What is asked:
Retype the lines from the first one in the records down to the line containing "tile_panel(8.79, 10.29, 'tall", counting both, and leave out any pictures.

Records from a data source
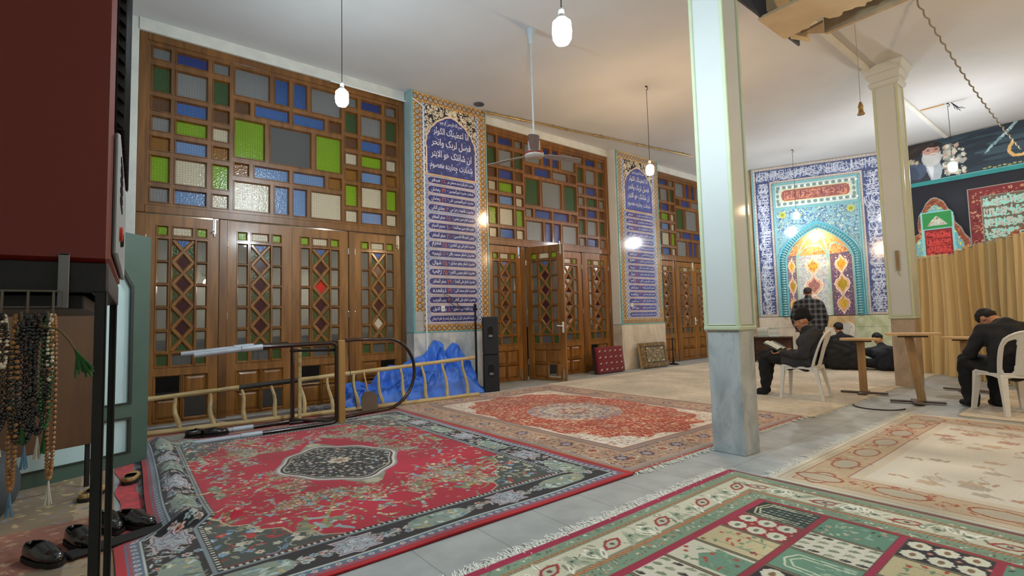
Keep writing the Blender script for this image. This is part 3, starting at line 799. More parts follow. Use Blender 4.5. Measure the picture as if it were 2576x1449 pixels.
    # lettering runs along the wall, so the text direction follows +Y as seen from the hall
    for s_, (z, hh, hw) in zip(HEAD, zl): put_text(t, s_, ac - hw, ac + hw, hz(z) - hh / 2 - .02, hz(z) + hh / 2 + .02, place, 0)
    for k, s_ in enumerate(LINES):
        c = hz(1.13) + pitch * (15 - k + .5); a, b, d = s_.split('|'); hh = pitch * .27
        if b:
            W0, W1 = ia + .10, ib - .08; L = W1 - W0; u = .30 * L if len(d) > 5 else .2 * L
            put_text(t, d, W0, W0 + u, c - hh, c + hh, place, 0); put_text(t, b, W0 + u + .03, W0 + u + .03 + .035 * len(b) + .01, c - hh * .9, c + hh * .9, place, 1)
            put_text(t, a, W0 + u + .07 + .035 * len(b), W1, c - hh, c + hh, place, 0)
        else: put_text(t, a, ia + .08, ib - .08, c - hh, c + hh, place, 0)
    t.build('inscription', [M_letter, M_letter_r], o, fix=False)
    # turquoise edging strips
    e = MB()
    e.box(-.012, .012, -.03, 0, 0, h); e.box(-.012, .012, w, w + .02, 0, h); e.box(-.012, .012, -.03, w + .02, -.03, 0)
    e.build('edging', M_tealtrim, o)
    return o
tile_panel(3.715, 5.155, 'tall blue and orange calligraphy tile panel rising above the blue cloth heap', 0)
tile_panel(8.79, 10.29, 'tall blue calligraphy tile panel rising above the patterned beige floor cushion', 1)

# ================================================================== prayer niche wall (turned towards the qibla)
MO = np.array([-6.17, 13.09]); MD = np.array([2.43, 1.11]); MD = MD / np.linalg.norm(MD); MN = np.array([MD[1], -MD[0]])   # MN points into the hall
def mp(u, d, z):      # u along the wall, d towards the hall, z up
    return (MO[0] + MD[0] * u + MN[0] * d, MO[1] + MD[1] * u + MN[1] * d, z)
MW, MZ0, MZ1 = 2.86, 1.065, H - .01
q = MB()
def mbox(mb, u0, u1, d0, d1, z0, z1, m=0):
    v = [mp(u, d, z) for u in (u0, u1) for d in (d0, d1) for z in (z0, z1)]
    mb.add(v, [(0, 1, 3, 2), (4, 6, 7, 5), (0, 4, 5, 1), (2, 3, 7, 6), (0, 2, 6, 4), (1, 5, 7, 3)], m)
mbox(q, -1.7, -.01, -.6, -.02, 0, H); mbox(q, 0, .60, -.6, -.02, 0, H); mbox(q, 2.16, 3.3, -.6, -.02, 0, H); mbox(q, .6, 2.16, -.6, -.02, 3.45, H); mbox(q, .6, 2.16, -.9, -.62, 0, H)
mbox(q, .6, 2.16, -.6, -.02, 0, 1.02)
struct('wall_far', q, P('beige_paint', '#a8977c', 0.8, var=.15, scale=3))
q = MB(); us = [-.01, .42, .80, 1.42, 2.05, 2.75, 3.2]
for i in range(len(us) - 1):
    mbox(q, us[i], us[i + 1] - .004, -.02, .02, .78, 1.05, 1 if i in (2, 3) else (2 if i > 3 else 0)); mbox(q, us[i], us[i + 1] - .004, -.02, .02, 0, .776, 2 if i in (0, 4, 5) else 0)
struct('trim_8', q, [M_marble_w, marble('ochre_marble', '#cdb48a', '#b08f62', '#8a6a44', 1.1), M_marble_g])

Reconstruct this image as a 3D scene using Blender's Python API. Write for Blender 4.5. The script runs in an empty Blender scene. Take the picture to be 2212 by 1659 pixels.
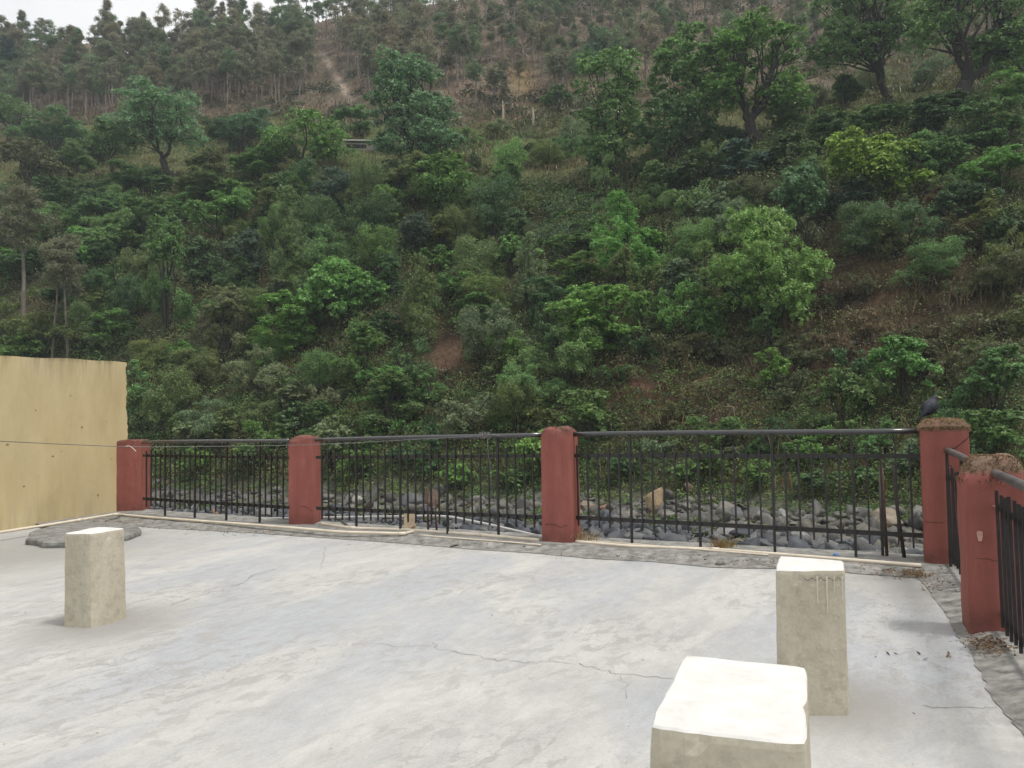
import bpy, bmesh, math, random
import numpy as np
from mathutils import Vector, Matrix
rng = np.random.default_rng(11)
random.seed(5)
scene = bpy.context.scene
col = scene.collection

# ---------------------------------------------------------------- camera model (shared by the layout helpers)
EYE, FL, CX, CY = 1.45, 1662.0, 1106.0, 829.5
ROLL = 0.02
PITCH = math.atan((900 - CY) / FL)
Fv = np.array([0, math.cos(PITCH), math.sin(PITCH)])
U0 = np.array([0, -math.sin(PITCH), math.cos(PITCH)])
R0 = np.array([1.0, 0, 0])
Rv = R0 * math.cos(ROLL) - U0 * math.sin(ROLL)
Uv = U0 * math.cos(ROLL) + R0 * math.sin(ROLL)
EYEP = np.array([0, 0, EYE])


def ray(x, y):
    return Fv + Rv * (x - CX) / FL + Uv * (CY - y) / FL


def gp(x, y, z=0.0):
    """ground point seen at x, y on the level z"""
    d = ray(x, y)
    return EYEP + d * ((z - EYE) / d[2])


def at(x, y, Y):
    """point on the sight line x, y at depth Y"""
    d = ray(x, y)
    return EYEP + d * (Y / d[1])


def proj(P):
    v = np.asarray(P) - EYEP
    w = v @ Fv
    return CX + FL * (v @ Rv) / w, CY - FL * (v @ Uv) / w


# ---------------------------------------------------------------- object helpers
def tag(o, label=None, cat=None, group=None, kind=None):
    if label: o['label'] = label
    if cat: o['category'] = cat
    if group: o['group'] = group
    if kind: o['kind'] = kind
    elif cat: o['kind'] = 'thing'
    return o


def empty(name, loc=(0, 0, 0), rz=0.0):
    o = bpy.data.objects.new(name, None)
    o.empty_display_size = 0.2
    o.location = loc
    o.rotation_euler = (0, 0, rz)
    col.objects.link(o)
    return o


def obj(name, me, parent=None):
    o = bpy.data.objects.new(name, me)
    col.objects.link(o)
    if parent: o.parent = parent
    return o


def from_np(name, V, Fq, mats, tint=None, color=None, smooth=False, mi=None):
    """mesh from a vertex array and an (n,3) or (n,4) face array"""
    me = bpy.data.meshes.new(name)
    V = np.ascontiguousarray(V, dtype=np.float32)
    Fq = np.ascontiguousarray(Fq, dtype=np.int32)
    k = Fq.shape[1]
    me.vertices.add(len(V)); me.vertices.foreach_set('co', V.ravel())
    me.loops.add(Fq.size); me.loops.foreach_set('vertex_index', Fq.ravel())
    me.polygons.add(len(Fq))
    me.polygons.foreach_set('loop_start', np.arange(0, Fq.size, k, dtype=np.int32))
    me.polygons.foreach_set('loop_total', np.full(len(Fq), k, dtype=np.int32))
    if smooth: me.polygons.foreach_set('use_smooth', np.ones(len(Fq), dtype=bool))
    for m in (mats if isinstance(mats, (list, tuple)) else [mats]): me.materials.append(m)
    if mi is not None: me.polygons.foreach_set('material_index', np.ascontiguousarray(mi, dtype=np.int32))
    me.update(calc_edges=True)
    if tint is not None:
        a = me.attributes.new('tint', 'FLOAT', 'POINT')
        a.data.foreach_set('value', np.ascontiguousarray(tint, dtype=np.float32))
    if color is not None:
        a = me.attributes.new('clr', 'FLOAT_COLOR', 'POINT')
        c4 = np.ones((len(V), 4), dtype=np.float32); c4[:, :3] = color
        a.data.foreach_set('color', c4.ravel())
    return me


def from_bm(name, bm, mats, smooth=False):
    me = bpy.data.meshes.new(name)
    bm.normal_update()
    bm.to_mesh(me); bm.free()
    for m in (mats if isinstance(mats, (list, tuple)) else [mats]): me.materials.append(m)
    if smooth:
        for p in me.polygons: p.use_smooth = True
    return me


def tube_np(pts, rad, n=6):
    pts = np.asarray(pts, float)
    rad = np.broadcast_to(np.asarray(rad, float), (len(pts),))
    V = []; Fq = []
    t = np.gradient(pts, axis=0)
    t /= np.linalg.norm(t, axis=1)[:, None] + 1e-9
    ref = np.array([0.31, 0.95, 0.05]) if abs(t[0][2]) > 0.7 else np.array([0, 0, 1.0])
    for i in range(len(pts)):
        a = np.cross(t[i], ref); a /= np.linalg.norm(a) + 1e-9
        b = np.cross(t[i], a)
        for k in range(n):
            w = 2 * math.pi * k / n
            V.append(pts[i] + rad[i] * (a * math.cos(w) + b * math.sin(w)))
    for i in range(len(pts) - 1):
        for k in range(n):
            Fq.append((i * n + k, i * n + (k + 1) % n, (i + 1) * n + (k + 1) % n, (i + 1) * n + k))
    c0 = len(V); V.append(pts[0]); V.append(pts[-1])
    e = (len(pts) - 1) * n
    for k in range(n):
        Fq.append((c0, (k + 1) % n, k, k)); Fq.append((c0 + 1, e + k, e + (k + 1) % n, e + (k + 1) % n))
    return np.array(V), Fq


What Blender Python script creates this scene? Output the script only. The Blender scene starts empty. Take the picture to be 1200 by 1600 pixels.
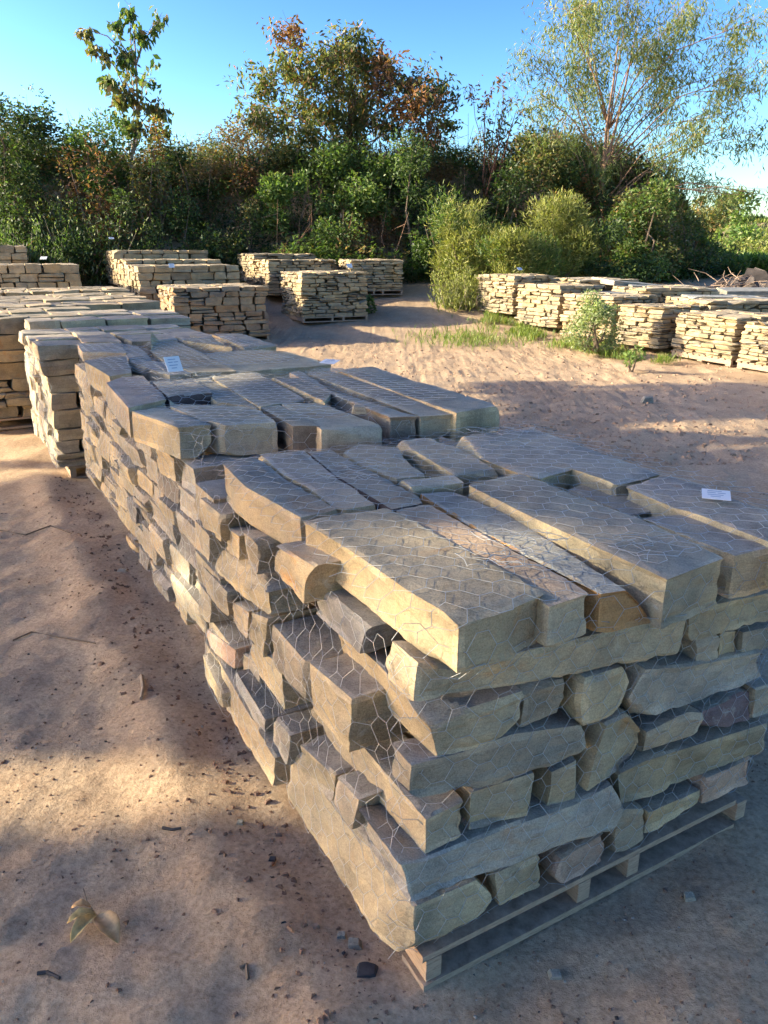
import bpy, math, random
import numpy as np
from mathutils import Vector
from mathutils.bvhtree import BVHTree
R = math.radians
scene = bpy.context.scene
C = scene.collection

# ------------------------------------------------------------------ camera
PITCH, FOC, CAMH = 19.0, 1180.0, 1.65          # focal length in units of a 1200 x 1600 picture
cam_d = bpy.data.cameras.new('camera')
cam = bpy.data.objects.new('camera', cam_d); C.objects.link(cam)
cam.location = (0, 0, CAMH); cam.rotation_euler = (R(90 - PITCH), 0, 0)
cam_d.sensor_fit = 'VERTICAL'; cam_d.sensor_height = 24; cam_d.lens = 24 * FOC / 1600
cam_d.clip_start = 0.05; cam_d.clip_end = 3000
scene.camera = cam
scene.render.resolution_x, scene.render.resolution_y = 768, 1024

# ------------------------------------------------------------------ light
SUN_EL = 22.0
world = bpy.data.worlds.new('World'); scene.world = world; world.use_nodes = True
wn = world.node_tree.nodes; wl = world.node_tree.links
for n in list(wn): wn.remove(n)
wo = wn.new('ShaderNodeOutputWorld'); wb = wn.new('ShaderNodeBackground'); sky = wn.new('ShaderNodeTexSky')
sky.sky_type = 'NISHITA'; sky.sun_disc = False
sky.sun_elevation = R(SUN_EL); sky.sun_rotation = R(-90)
sky.air_density = 1.0; sky.dust_density = 1.0; sky.ozone_density = 4.0
wb.inputs['Strength'].default_value = 0.15
wm = wn.new('ShaderNodeMix'); wm.data_type = 'RGBA'; wm.blend_type = 'MULTIPLY'; wm.inputs[0].default_value = 1.0
wm.inputs[7].default_value = (0.452, 0.412, 0.375, 1)
wg = wn.new('ShaderNodeGamma'); wg.inputs[1].default_value = 2.0    # clear, deep blue away from the sun
wl.new(sky.outputs[0], wm.inputs[6]); wl.new(wm.outputs[2], wg.inputs[0]); wl.new(wg.outputs[0], wb.inputs[0]); wl.new(wb.outputs[0], wo.inputs[0])
sun_d = bpy.data.lights.new('sun', 'SUN'); sun = bpy.data.objects.new('sun', sun_d); C.objects.link(sun)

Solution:
Keep writing the Blender script for this image. This is part 3, starting at line 799. More parts follow. Use Blender 4.5. Measure the picture as if it were 2576x1449 pixels.
    # lettering runs along the wall, so the text direction follows +Y as seen from the hall
    for s_, (z, hh, hw) in zip(HEAD, zl): put_text(t, s_, ac - hw, ac + hw, hz(z) - hh / 2 - .02, hz(z) + hh / 2 + .02, place, 0)
    for k, s_ in enumerate(LINES):
        c = hz(1.13) + pitch * (15 - k + .5); a, b, d = s_.split('|'); hh = pitch * .27
        if b:
            W0, W1 = ia + .10, ib - .08; L = W1 - W0; u = .30 * L if len(d) > 5 else .2 * L
            put_text(t, d, W0, W0 + u, c - hh, c + hh, place, 0); put_text(t, b, W0 + u + .03, W0 + u + .03 + .035 * len(b) + .01, c - hh * .9, c + hh * .9, place, 1)
            put_text(t, a, W0 + u + .07 + .035 * len(b), W1, c - hh, c + hh, place, 0)
        else: put_text(t, a, ia + .08, ib - .08, c - hh, c + hh, place, 0)
    t.build('inscription', [M_letter, M_letter_r], o, fix=False)
    # turquoise edging strips
    e = MB()
    e.box(-.012, .012, -.03, 0, 0, h); e.box(-.012, .012, w, w + .02, 0, h); e.box(-.012, .012, -.03, w + .02, -.03, 0)
    e.build('edging', M_tealtrim, o)
    return o
tile_panel(3.715, 5.155, 'tall blue and orange calligraphy tile panel rising above the blue cloth heap', 0)
tile_panel(8.79, 10.29, 'tall blue calligraphy tile panel rising above the patterned beige floor cushion', 1)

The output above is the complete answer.